身長180センチ、体重90キロの人が弾くなら、ボウイングをあれこれ悩まない。なぜなら、「手が届く」し、「腕の重みが十分ある」からです。でも多くの人、特に日本人の女性は、腕の長さも十分ではないし、重みも足りません。ですから、「それでも演奏できる」ボウイングが必要です。また、大人になってから楽器を始めた人に対しては、「子どもが成長の過程で体の変形を伴って実現できる」ボウイングを教えることは、現実的ではありません。

多くのヴァイオリン教師は、「自分のメソッドで」教えようとします。子どもに対する場合は、かなりの確率で「なんとかなります」。しかし、よりよい方法を生徒と考える可能性はありません。これが大人に対する場合、悲劇を生みます。先生はおおかた子どもの頃から楽器を弾いてきた人です。
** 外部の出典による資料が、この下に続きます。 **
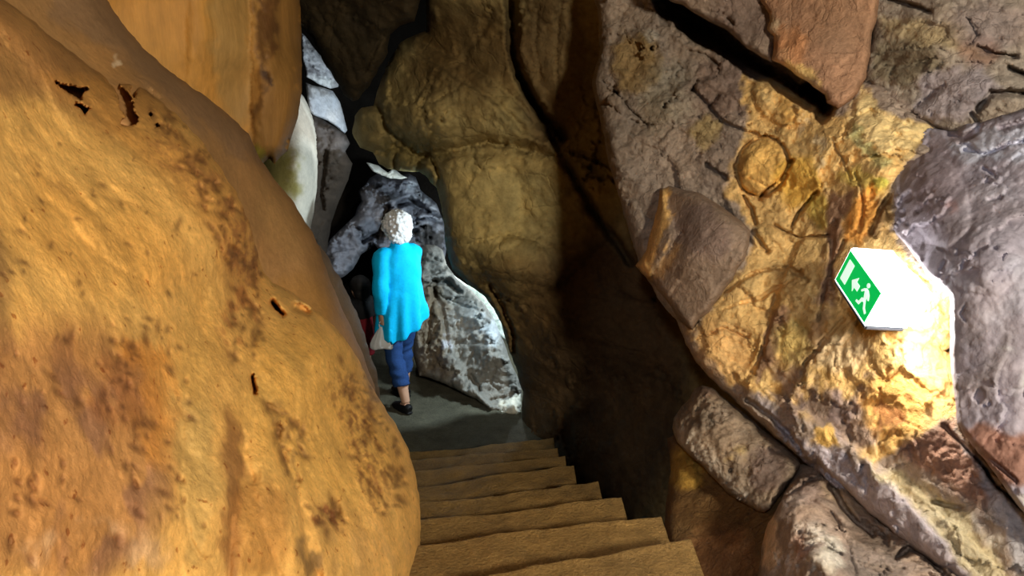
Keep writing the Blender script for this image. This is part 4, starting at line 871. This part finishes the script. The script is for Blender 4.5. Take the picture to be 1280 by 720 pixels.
plain('lit_diffuser', (250, 252, 255), .4, emit=SIGN_E)
plain('sign_green', (0, 168, 72), .4, emit=1.0)
plain('sign_white', (225, 255, 240), .4, emit=.75)
plain('grey_housing', (46, 48, 54), .5)

def box_bm(bm, lo, hi, bev=.003):
    m = bmesh.new(); bmesh.ops.create_cube(m, size=1)
    for v in m.verts: v.co = Vector([(l + h) / 2 + c * (h - l) for l, h, c in zip(lo, hi, v.co)])
    bmesh.ops.bevel(m, geom=m.edges[:], offset=bev, segments=2, affect='EDGES')
    me = bpy.data.meshes.new('t'); m.to_mesh(me); m.free(); bm.from_mesh(me); bpy.data.meshes.remove(me)
def finish(name, bm, mat, parent, smooth=False):
    bmesh.ops.recalc_face_normals(bm, faces=bm.faces)
    me = bpy.data.meshes.new(name); bm.to_mesh(me); bm.free(); me.materials.append(MATS[mat])
    o = bpy.data.objects.new(name, me); COL.objects.link(o); o.parent = parent; return o
def plate(bm, poly, z0, z1):
    A = [bm.verts.new((x, y, z0)) for x, y in poly]; B = [bm.verts.new((x, y, z1)) for x, y in poly]
    bm.faces.new(B); bm.faces.new(A[::-1])
    for i in range(len(A)): bm.faces.new((A[i], A[(i + 1) % len(A)], B[(i + 1) % len(A)], B[i]))

bm = bmesh.new(); box_bm(bm, (-.107, -.076, -.03), (.112, -.060, D_ - .004), .005)
finish('housing', bm, 'grey_housing', sign)
bm = bmesh.new(); box_bm(bm, (-W_ / 2, -H_ / 2, -.06), (W_ / 2, H_ / 2, D_ - .002), .006)
tag(finish('diffuser', bm, 'lit_diffuser', sign), 'glowing white translucent diffuser')
bm = bmesh.new(); plate(bm, [(-.101, -.056), (.101, -.056), (.101, .056), (-.101, .056)], D_ - .003, D_)
pn = tag(finish('sign_panel', bm, 'sign_green', sign), 'green panel with white pictograms')
zz = (D_ - .001, D_ + .0012)
bm = bmesh.new(); plate(bm, [(-.083, -.036), (-.051, -.036), (-.051, .036), (-.083, .036)], *zz); finish('doorway_symbol', bm, 'sign_white', pn)
bm = bmesh.new(); plate(bm, [(-.031, -.002), (-.008, .024), (-.008, .009), (.012, .009), (.012, -.011), (-.008, -.011), (-.008, -.026)], *zz); finish('arrow_symbol', bm, 'sign_white', pn)
bm = bmesh.new()       # running figure, heading left
plate(bm, [(.043 + .0075 * math.cos(t), .036 + .0075 * math.sin(t)) for t in np.linspace(0, 2 * math.pi, 16, endpoint=False)], *zz)
plate(bm, [(.042, .026), (.052, .026), (.063, .006), (.062, -.006), (.053, -.008), (.046, .004), (.038, .020)], *zz)
plate(bm, [(.044, .025), (.034, .020), (.024, .006), (.029, .003), (.038, .013), (.046, .018)], *zz)
plate(bm, [(.053, .026), (.066, .018), (.074, .004), (.069, .001), (.061, .011), (.050, .016)], *zz)
plate(bm, [(.053, -.004), (.042, -.008), (.038, -.026), (.026, -.029), (.026, -.036), (.044, -.034), (.049, -.018), (.060, -.012)], *zz)
plate(bm, [(.055, -.008), (.062, -.003), (.074, -.022), (.088, -.030), (.085, -.037), (.069, -.029)], *zz)
finish('running_figure', bm, 'sign_white', pn)

# ------------------------------------------------------------------ light
def lamp(name, kind, pos, power, col, target=None, **kw):
    l = bpy.data.lights.new(name, kind); l.energy = power; l.color = col
    for k, v in kw.items(): setattr(l, k, v)
    o = bpy.data.objects.new(name, l); COL.objects.link(o); o.location = tuple(pos)
    if target is not None: o.rotation_euler = (Vector(target) - Vector(pos)).to_track_quat('-Z', 'Y').to_euler()
    return o
def camp(x, y, z): return EYE + RT * x + UP * y + FW * z     # right, up, ahead of the eye

lamp('cave_floodlight', 'SPOT', camp(1.45, .34, -1.2), KEY_W, (1.0, .92, .77), camp(-.15, -.25, 3.0), spot_size=math.radians(110), spot_blend=.6, shadow_soft_size=.16)
lamp('wall_fill_spot', 'SPOT', camp(-.30, .55, -1.0), SPOT_W, (.95, .95, 1.0), camp(1.22, -.12, 2.35), spot_size=math.radians(37), spot_blend=.35, shadow_soft_size=.10)  # added unseen fill for the right wall, cone kept narrow to cover it alone
lamp('niche_lamp', 'SPOT', camp(*NICHE), NICHE_W, (.72, .90, 1.0), camp(-1.0, -.05, 6.0), spot_size=math.radians(150), spot_blend=.5, shadow_soft_size=.07)
lamp('sign_lamp', 'POINT', camp((1158 - 640) / FPX * 2.21, -(402 - 360) / FPX * 2.21, 2.21), SIGN_W, (1.0, .97, .88), shadow_soft_size=.03)
lamp('rear_lamp', 'POINT', camp(-.02, .12, 7.0), REAR_W, (.85, .97, 1.0), shadow_soft_size=.05)
lamp('alcove_fill', 'POINT', camp(-.93, 1.33, 5.9), ALC_W, (.85, .94, 1.0), shadow_soft_size=.05)  # added unseen fill, brightens the two pale flakes

w = bpy.data.worlds.new('cave_dark'); SC.world = w; w.use_nodes = True
w.node_tree.nodes['Background'].inputs[0].default_value = (.9, .95, 1.0, 1)
w.node_tree.nodes['Background'].inputs[1].default_value = 0.003

cam = bpy.data.cameras.new('camera'); co = bpy.data.objects.new('camera', cam); COL.objects.link(co)
cam.sensor_width = 36; cam.lens = 36 * FPX / 1280; cam.clip_start = .02
co.location = tuple(EYE); co.rotation_euler = (math.pi / 2 - PITCH, 0, 0)
SC.camera = co
SC.view_settings.view_transform = 'Standard'; SC.view_settings.look = 'None'; SC.view_settings.gamma = 1; SC.view_settings.use_curve_mapping = False
SC.view_settings.exposure = 0.0
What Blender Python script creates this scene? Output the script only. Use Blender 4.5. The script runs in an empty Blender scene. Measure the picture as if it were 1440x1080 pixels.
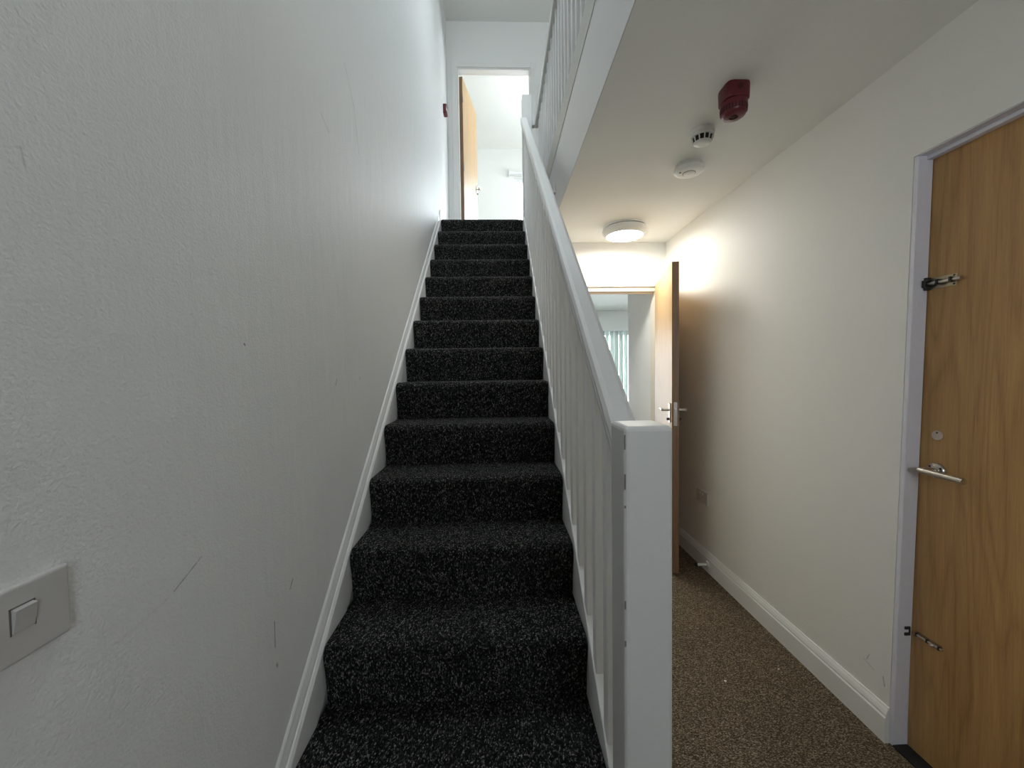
import bpy, bmesh, math, random
from mathutils import Vector, Matrix
random.seed(7)
S = bpy.context.scene
COL = S.collection

# ------------------------------------------------------------------ camera
CAMZ = 1.3711
F_PX = 553.0
RT = Vector((0.99937237, -0.03269517, -0.01363446))
UP = Vector((0.01473168, 0.03355626, 0.99932825))
FW = Vector((0.03221569, 0.9989019, -0.03401686))
cam_d = bpy.data.cameras.new('camera')
cam = bpy.data.objects.new('camera', cam_d)
COL.objects.link(cam)
cam_d.sensor_fit = 'HORIZONTAL'
cam_d.sensor_width = 36.0
cam_d.lens = F_PX / 1440.0 * 36.0
cam_d.clip_start = 0.02
cam.matrix_world = Matrix(((RT.x, UP.x, -FW.x, 0), (RT.y, UP.y, -FW.y, 0), (RT.z, UP.z, -FW.z, CAMZ), (0, 0, 0, 1)))
S.camera = cam

# ------------------------------------------------------------------ world, daylight, exposure
WORLD_STRENGTH = 9.0
LAMP_STRENGTH = 46.0
EXPOSURE = 0.82
w = bpy.data.worlds.new('overcast_sky')
S.world = w
w.use_nodes = True
bg = w.node_tree.nodes['Background']
bg.inputs[0].default_value = (0.84, 0.935, 1.0, 1)
bg.inputs[1].default_value = WORLD_STRENGTH
S.view_settings.view_transform = 'Standard'
S.view_settings.look = 'None'
S.view_settings.gamma = 1.0
S.view_settings.exposure = EXPOSURE
S.view_settings.use_curve_mapping = False
try:
    S.cycles.diffuse_bounces = 6
    S.cycles.max_bounces = 14
except Exception:
    pass


def portal(name, loc, size_x, size_z, flip=False):
    """daylight portal in a window opening (guides sky sampling), facing -Y into the room"""
    d = bpy.data.lights.new(name, 'AREA')
    d.shape = 'RECTANGLE'
    d.size = size_x
    d.size_y = size_z
    d.cycles.is_portal = True
    o = bpy.data.objects.new(name, d)
    o.location = loc
    o.rotation_euler = (math.radians(90 if flip else -90), 0, 0)   # light direction -Y (or +Y)
    COL.objects.link(o)
    return o


# ------------------------------------------------------------------ main dimensions
H = 2.418            # corridor ceiling
U = 2.8746           # upper floor level
UC = 5.52            # upper ceiling
XL = -0.570          # left wall face
XR = 1.396           # right wall face
YB = -1.5            # wall behind the camera
YE = 3.257           # corridor end wall
YU = 4.82            # landing end wall
RISE, GO = 0.195, 0.2298
Y0 = 3.9403          # top nosing
SX0, SX1 = -0.552, 0.264   # carpet width on the stairs
SLOPE = RISE / GO
XF = 0.405           # landing fascia plane


def nose(y):
    return U - (Y0 - y) * SLOPE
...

ですから、大人の「できないこと」を理解する力が要求されます。しかし、先生自身のやりかたに固執してしまっては、生徒の「フィジカルな」要求すら満たすことはできません。

先生が「よい教師になる」道は、いくつかあります。一つは、「いろいろな方法を知る」ということです。自分が歩んできた流派にこだわらず、いろいろな奏法を先生自身が「勉強し」、生徒に合った方法をレッスンすることです。また、「生徒に合わせて」いろいろな方法を探る力が先生にあれば、あらたなシステムを生むことだって可能です。音が出るシステムは物理ですから、それに反しないように注意すれば、新しいシステムを構築することだって可能でしょう。

このような努力を放棄した先生に師事することは、はっきりいって「自殺行為」です。自分(ないしお子さん)の可能性をつみ取ってしまうことになる危険性があります。もちろん、他の楽器でも同じことが言えるでしょう。全ての子どもに同じエチュードを与える先生は、子どもの個性を殺してしまうでしょうし、肉体的にも無理を強いることになるでしょう。子どもにあった選曲、順序をいつも悩んでいる先生なら、生徒さんによってやることが違うはず。

私は、音楽は全人格を反映するものだと思っています。ですから、一人一人の生徒に合った教え方を考えることは、音楽教師の「最低の」条件だと思っているのです。